The regulator's new chief executive Sharon White is to use her first speech to call on internet service providers (ISPs) to also make contracts clearer to customers and have processes in place to handle complaints more effectively.

White told a Which? conference that providers will also have to offer better information on alternative products and do their best to compare the various deals on offer.

The move comes on the back of the announcement of Ofcom's new monitoring and enforcement programme, which the regulator claims will help to keep an eye on broadband providers that make it difficult to cancel contracts.

However, White's comments suggest Ofcom may go even further than just monitoring the market and could give consumers more protection from slow ISPs.

She said: "When Ofcom was established, access to a reliable internet connection and mobile phone was nice to have.

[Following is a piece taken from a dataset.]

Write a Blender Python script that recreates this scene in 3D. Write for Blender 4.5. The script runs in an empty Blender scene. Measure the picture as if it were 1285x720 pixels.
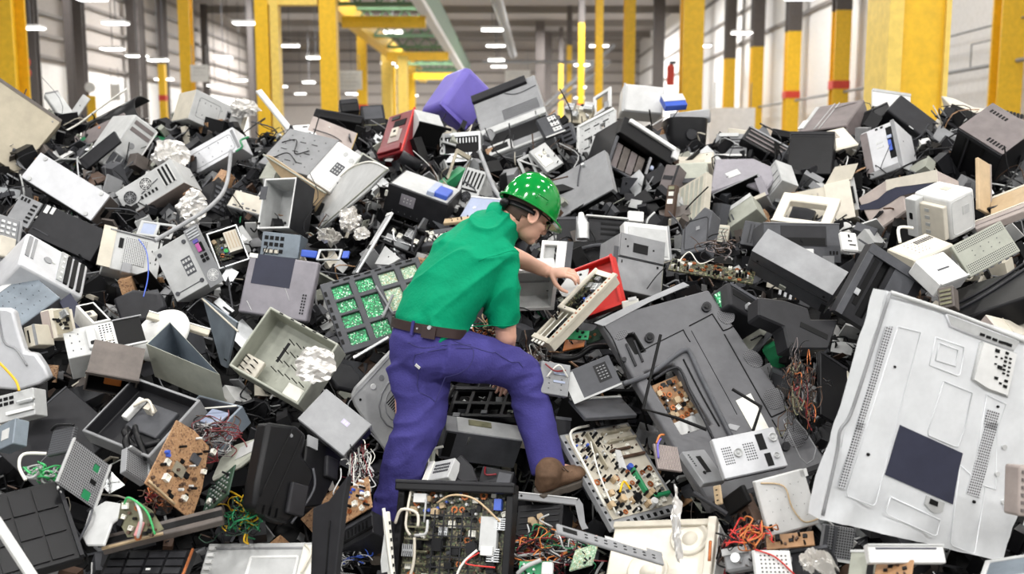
import bpy, bmesh, math, random
from mathutils import Vector, Matrix, Quaternion, noise

C = bpy.context.scene.collection
R = random.Random(7)

# ------------------------------------------------------------ materials
def lin(c):
    return tuple((v/255/12.92 if v/255 <= .04045 else ((v/255+.055)/1.055)**2.4) for v in c)

PAL = {  # rgb, roughness, metallic, mottling
 'wh': ((222,222,220), .45, 0, .05), 'lg': ((190,191,190), .5, 0, .07), 'mg': ((140,141,143), .5, 0, .08),
 'gg': ((164,166,154), .55, 0, .08), 'dg': ((80,81,85), .45, 0, .1), 'ch': ((40,40,43), .45, 0, .12),
 'bk': ((21,21,23), .38, 0, .15), 'be': ((200,193,177), .5, 0, .06), 'cr': ((218,211,196), .5, 0, .05),
 'tn': ((190,166,132), .6, 0, .08), 'tp': ((112,103,102), .5, 0, .1), 'mv': ((138,134,141), .45, 0, .08),
 'st': ((205,207,208), .38, .75, .12), 'sv': ((202,203,206), .4, .25, .05), 'bg': ((122,132,141), .45, .2, .1),
 'rd': ((214,52,46), .4, 0, .05), 'dr': ((118,24,32), .35, 0, .08), 'pu': ((104,92,180), .5, 0, .04),
 'gr': ((36,132,84), .5, 0, .15), 'br': ((158,120,84), .6, 0, .14), 'bn': ((84,62,48), .6, 0, .15),
 'bl': ((60,92,190), .4, 0, .05), 'ye': ((232,184,20), .5, 0, .06), 'yp': ((206,176,96), .5, 0, .06), 'or': ((196,116,56), .5, 0, .05),
 'cu': ((176,104,60), .4, .6, .1), 'pi': ((214,150,150), .5, 0, .05), 'mt': ((178,170,150), .45, .3, .15),
 'tr': ((50,50,52), .3, 0, .1), 'lb': ((170,180,205), .3, 0, .06), 'gn': ((70,190,110), .45, 0, .08),
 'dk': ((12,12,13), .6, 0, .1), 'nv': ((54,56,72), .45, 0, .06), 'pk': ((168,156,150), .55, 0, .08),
 'bw': ((98,90,85), .55, 0, .15), 'wr': ((238,236,226), .5, 0, .03), 'mb': ((46,44,70), .5, 0, .05),
 'pl': ((196,188,216), .45, 0, .05), 'mgn': ((190,90,160), .45, 0, .05), 'dgn': ((30,60,44), .5, 0, .15), 'ol': ((120,118,92), .5, .1, .3),
 'tv': ((98,98,101), .4, 0, .07), 'al': ((212,214,216), .38, .1, .04),
 'bc': ((184,174,152), .55, 0, .06),
 'skin': ((206,158,136), .5, 0, .05), 'hair': ((70,52,42), .6, 0, .15), 'shirt': ((0,138,98), .75, 0, .05),
 'jean': ((66,62,124), .8, 0, .08), 'boot': ((112,88,70), .7, 0, .18), 'sole': ((92,84,76), .8, 0, .12),
 'belt': ((46,30,28), .5, 0, .1), 'helm': ((4,132,52), .12, 0, .0), 'seam': ((52,50,104), .8, 0, .05),
 'colY': ((238,190,36), .5, 0, .06), 'colL': ((240,208,104), .5, 0, .06), 'colD': ((92,86,84), .6, 0, .06), 'colR': ((208,64,44), .5, 0, .05),
 'grn': ((84,116,86), .6, 0, .1), 'wallW': ((232,230,228), .7, 0, .04), 'wallG': ((176,169,164), .7, 0, .06), 'girt': ((196,190,186), .6, 0, .04), 'girtD': ((132,126,122), .6, 0, .05),
 'conc': ((130,128,124), .8, 0, .12), 'ceil': ((150,144,140), .8, 0, .06),
}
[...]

"Now it is essential to the functioning of the economy, to the way people work and live their lives.

"Improving delivery to consumers doesn't just fall at the feet of the regulator – the delivery of first-class communications services is primarily the responsibility of providers."

The new rules will be largely still based around Ofcom’s existing Minimum Guaranteed Access Line Speed (MGALS), which measures the access line speeds achieved by the slowest ten per cent of a broadband supplier's customer base.

It means if a consumer's access line speed falls below the MGALS level they will be allowed to exit the contract, although the ISP must still be allowed time to resolve the problem first.

Ms White added that although levels of performance across the industry have improved, there are still a number of difficulties in changing their service and cancelling contracts.

The processes for Brits looking to switch are set to be revamped by Ofcom, with transitions set to be primarily handled by the company the consumer is moving to. A similar approach is also set to be rolled out to mobile providers.